Write out all the data again, exactly as it stands.

--*--

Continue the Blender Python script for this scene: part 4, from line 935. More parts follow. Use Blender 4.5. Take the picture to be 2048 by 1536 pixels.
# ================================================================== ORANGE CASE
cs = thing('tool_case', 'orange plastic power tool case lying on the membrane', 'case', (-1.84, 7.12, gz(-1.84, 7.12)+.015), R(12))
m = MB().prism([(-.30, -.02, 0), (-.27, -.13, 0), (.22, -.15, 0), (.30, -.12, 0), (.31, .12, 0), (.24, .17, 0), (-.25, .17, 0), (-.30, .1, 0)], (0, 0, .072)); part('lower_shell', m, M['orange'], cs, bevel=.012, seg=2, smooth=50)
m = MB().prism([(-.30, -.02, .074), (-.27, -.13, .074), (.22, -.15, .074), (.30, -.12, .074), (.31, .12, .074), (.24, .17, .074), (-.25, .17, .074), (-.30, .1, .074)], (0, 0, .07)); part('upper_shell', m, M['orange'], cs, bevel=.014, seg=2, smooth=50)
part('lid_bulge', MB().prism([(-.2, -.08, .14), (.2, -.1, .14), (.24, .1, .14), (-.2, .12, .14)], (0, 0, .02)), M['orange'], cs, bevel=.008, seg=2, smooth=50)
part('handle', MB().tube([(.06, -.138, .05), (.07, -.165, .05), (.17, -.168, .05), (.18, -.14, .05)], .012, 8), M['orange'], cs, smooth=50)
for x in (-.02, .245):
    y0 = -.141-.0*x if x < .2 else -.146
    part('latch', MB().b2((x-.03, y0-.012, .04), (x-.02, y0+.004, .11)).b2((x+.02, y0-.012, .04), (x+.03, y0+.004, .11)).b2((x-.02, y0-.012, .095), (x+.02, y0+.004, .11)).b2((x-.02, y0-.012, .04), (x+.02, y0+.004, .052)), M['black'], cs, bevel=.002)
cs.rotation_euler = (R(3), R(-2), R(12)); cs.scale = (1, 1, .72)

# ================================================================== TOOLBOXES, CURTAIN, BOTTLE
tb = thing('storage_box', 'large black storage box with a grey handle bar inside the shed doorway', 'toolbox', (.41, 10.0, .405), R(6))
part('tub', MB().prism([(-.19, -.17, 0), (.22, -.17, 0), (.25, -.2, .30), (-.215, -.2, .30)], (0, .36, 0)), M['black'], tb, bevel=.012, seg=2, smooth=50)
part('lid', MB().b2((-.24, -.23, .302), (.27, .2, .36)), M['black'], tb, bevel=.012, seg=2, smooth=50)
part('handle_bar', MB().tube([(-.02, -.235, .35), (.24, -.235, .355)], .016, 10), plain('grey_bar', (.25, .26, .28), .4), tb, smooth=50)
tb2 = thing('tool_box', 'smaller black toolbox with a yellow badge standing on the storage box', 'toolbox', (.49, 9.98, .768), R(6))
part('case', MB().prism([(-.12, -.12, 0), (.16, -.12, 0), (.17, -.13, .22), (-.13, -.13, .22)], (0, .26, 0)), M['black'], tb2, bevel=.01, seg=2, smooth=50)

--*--

- [Complete answer]:
Continue the Blender Python script for this scene: part 4, from line 935. More parts follow. Use Blender 4.5. Take the picture to be 2048 by 1536 pixels.
# ================================================================== ORANGE CASE
cs = thing('tool_case', 'orange plastic power tool case lying on the membrane', 'case', (-1.84, 7.12, gz(-1.84, 7.12)+.015), R(12))
m = MB().prism([(-.30, -.02, 0), (-.27, -.13, 0), (.22, -.15, 0), (.30, -.12, 0), (.31, .12, 0), (.24, .17, 0), (-.25, .17, 0), (-.30, .1, 0)], (0, 0, .072)); part('lower_shell', m, M['orange'], cs, bevel=.012, seg=2, smooth=50)
m = MB().prism([(-.30, -.02, .074), (-.27, -.13, .074), (.22, -.15, .074), (.30, -.12, .074), (.31, .12, .074), (.24, .17, .074), (-.25, .17, .074), (-.30, .1, .074)], (0, 0, .07)); part('upper_shell', m, M['orange'], cs, bevel=.014, seg=2, smooth=50)
part('lid_bulge', MB().prism([(-.2, -.08, .14), (.2, -.1, .14), (.24, .1, .14), (-.2, .12, .14)], (0, 0, .02)), M['orange'], cs, bevel=.008, seg=2, smooth=50)
part('handle', MB().tube([(.06, -.138, .05), (.07, -.165, .05), (.17, -.168, .05), (.18, -.14, .05)], .012, 8), M['orange'], cs, smooth=50)
for x in (-.02, .245):
    y0 = -.141-.0*x if x < .2 else -.146
    part('latch', MB().b2((x-.03, y0-.012, .04), (x-.02, y0+.004, .11)).b2((x+.02, y0-.012, .04), (x+.03, y0+.004, .11)).b2((x-.02, y0-.012, .095), (x+.02, y0+.004, .11)).b2((x-.02, y0-.012, .04), (x+.02, y0+.004, .052)), M['black'], cs, bevel=.002)
cs.rotation_euler = (R(3), R(-2), R(12)); cs.scale = (1, 1, .72)

# ================================================================== TOOLBOXES, CURTAIN, BOTTLE
tb = thing('storage_box', 'large black storage box with a grey handle bar inside the shed doorway', 'toolbox', (.41, 10.0, .405), R(6))
part('tub', MB().prism([(-.19, -.17, 0), (.22, -.17, 0), (.25, -.2, .30), (-.215, -.2, .30)], (0, .36, 0)), M['black'], tb, bevel=.012, seg=2, smooth=50)
part('lid', MB().b2((-.24, -.23, .302), (.27, .2, .36)), M['black'], tb, bevel=.012, seg=2, smooth=50)
part('handle_bar', MB().tube([(-.02, -.235, .35), (.24, -.235, .355)], .016, 10), plain('grey_bar', (.25, .26, .28), .4), tb, smooth=50)
tb2 = thing('tool_box', 'smaller black toolbox with a yellow badge standing on the storage box', 'toolbox', (.49, 9.98, .768), R(6))
part('case', MB().prism([(-.12, -.12, 0), (.16, -.12, 0), (.17, -.13, .22), (-.13, -.13, .22)], (0, .26, 0)), M['black'], tb2, bevel=.01, seg=2, smooth=50)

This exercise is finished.